By David Harsanyi
Friday, June 19, 2015
Do something about guns.
In his statement on the Charleston shooting, President
Barack Obama called on congressional leaders to “come to grips” with their
positions on guns, because “it is in our power to do something about it.” This
is a refrain we hear after every gruesome mass shooting. Today, Eugene Robinson
writes that “the one thing about which there can be no debate is that he had a
gun.” The only way we can change things is to hold “presidential candidates of
both parties accountable” to do something about them.
Ok. What?
Earlier this year, Dylann Roof was arrested and charged
for felony possession of the prescription-only drug Suboxone. His case is still
pending. Federal law prohibits people with pending felony charges from obtaining
firearms. Yet, here’s how a glaringly misleading Washington Post headline
characterizes this federal prohibition: “The legal loophole that allowed Dylann
Roof to get a gun.”
The piece, you may not be surprised, doesn’t offer a
single “legal loophole” that allowed Dylann Roof to obtain a gun. It only
offers up examples of laws that Roof ignored. And, as my colleague Sean Davis
has argued, lack of gun control laws didn’t cause the Charleston shooting.
Though we don’t know yet where the gun Rood used came
from, it was almost surely illegally in his hands. There is zero evidence Roof
had a concealed carry permit issued by the state, and such a permit is required
in order to possess any time of firearm in public (open carry is banned in the
state). South Carolina law also prohibits drug addicts from obtaining or
possessing firearms, and numerous news reports suggest Roof was likely addicted
to both prescription and illegal narcotics.
Some reports allege that Roof’s father gave him a
.45-caliber pistol for his birthday earlier this year (in order for this type
of purchase to be legal, Dylann Roof would have needed to undergo a background
check via the dealer from whom the weapon was purchased before taking
possession or ownership of it). A straw purchase of this kind is prohibited by
law, and the father could face up to 10 years in jail and a $250,000 fine. Not
to mention, as Charles Cooke points out at NRO:
Even if we presume that the problem was that the killer wasn’t picked up by the system (it wasn’t), Obama’s much-vaunted “universal background check” proposal would not have applied here, either. “Toomey-Manchin,” the failed bill that contained the measure, explicitly exempted all transfers between family members and close friends — not, you will note, because it contained a “loophole” or a “typo” or an “oversight,” but because such exemptions were deemed to be “common sense.”

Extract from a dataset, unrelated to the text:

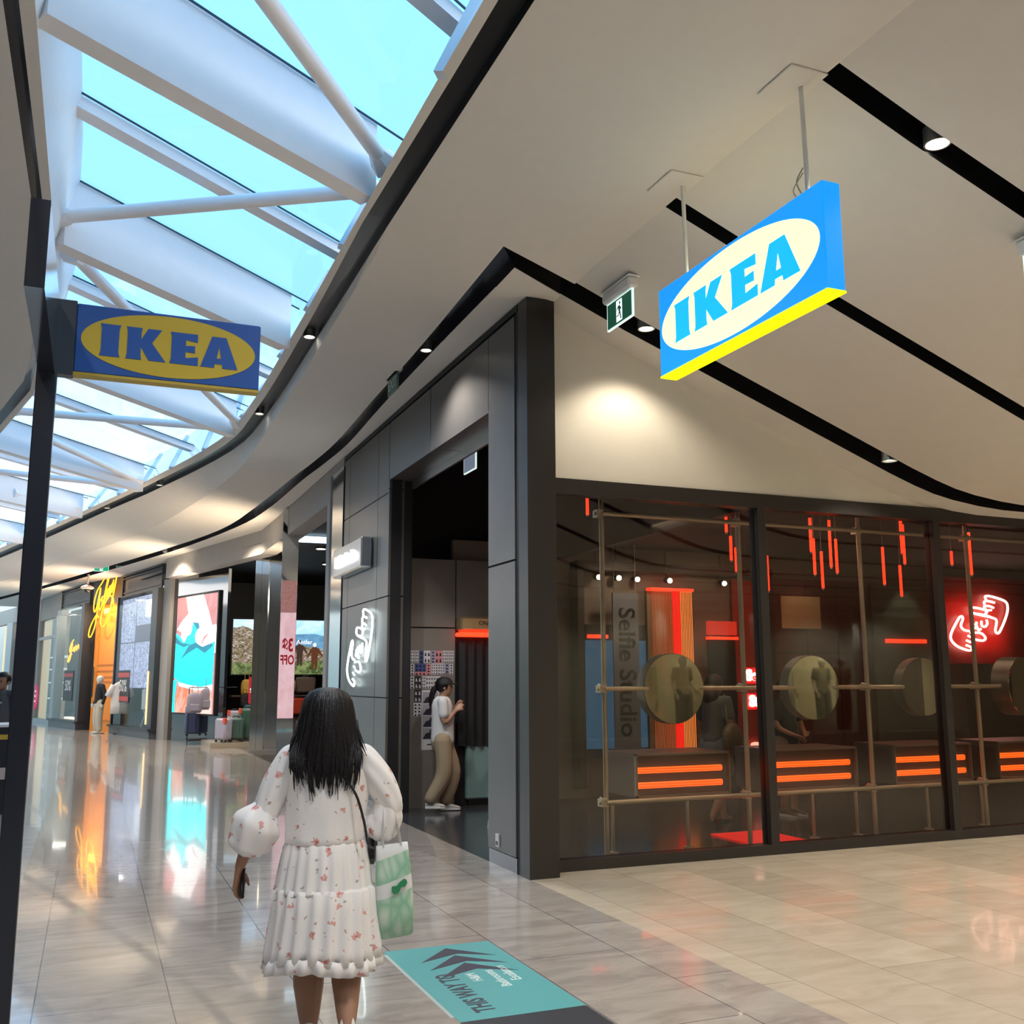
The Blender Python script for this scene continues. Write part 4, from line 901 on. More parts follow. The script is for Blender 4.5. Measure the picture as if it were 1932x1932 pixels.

One of Roof’s friends claims that he stole the gun from
his mother. Also illegal. Going into a church with a gun without permission was
also illegal. Roof didn’t care about the law. Violent criminals rarely do.
CNN is now reporting that Roof purchased the .45-caliber
gun last April at a Charleston gun store. If this is true, it would mean that
either someone gave it to him illegally (the owner could lose his store and
face criminal sanction), or it could mean the very background check system
demanded by gun controllers didn’t work.
Here is Obama’s gun control initiative. It consists of 23
executive actions and three presidential memoranda. But not a single one of
these proposals would have stopped what happened in Charleston, or for that
matter, most of the mass shootings we’ve seen in this country over the past few
years.
What law could Congress pass to stop the next Roof? Just
saying “Do something about guns” is a vacuous political assertion. It’s an old
argument, but the fact is that these killers prove gun control laws rarely stop
criminals (it’s noteworthy that Roof was apprehended not by pacifists with
happy thoughts and outstretched arms, but by law enforcement officials with
firearms at the ready). The only way to stop these kinds of shootings is to
confiscate all guns—a nonstarter politically, unfeasible in reality, and, by
the way, completely unconstitutional.
Considering the instances of mass violence in nations
that do have strict gun laws, this seems to be a futile discussion anyway. None
of the gun control discussion takes into account the countless alternative ways
someone like Roof, a killer who clearly does not care about legal consequences,
could have gotten his hands on a gun if he was motivated.
If your contention is that we have to do something, and
that the something you propose does nothing to actually prevent mass shootings,
then you’re just using a tragedy for a broader political agenda.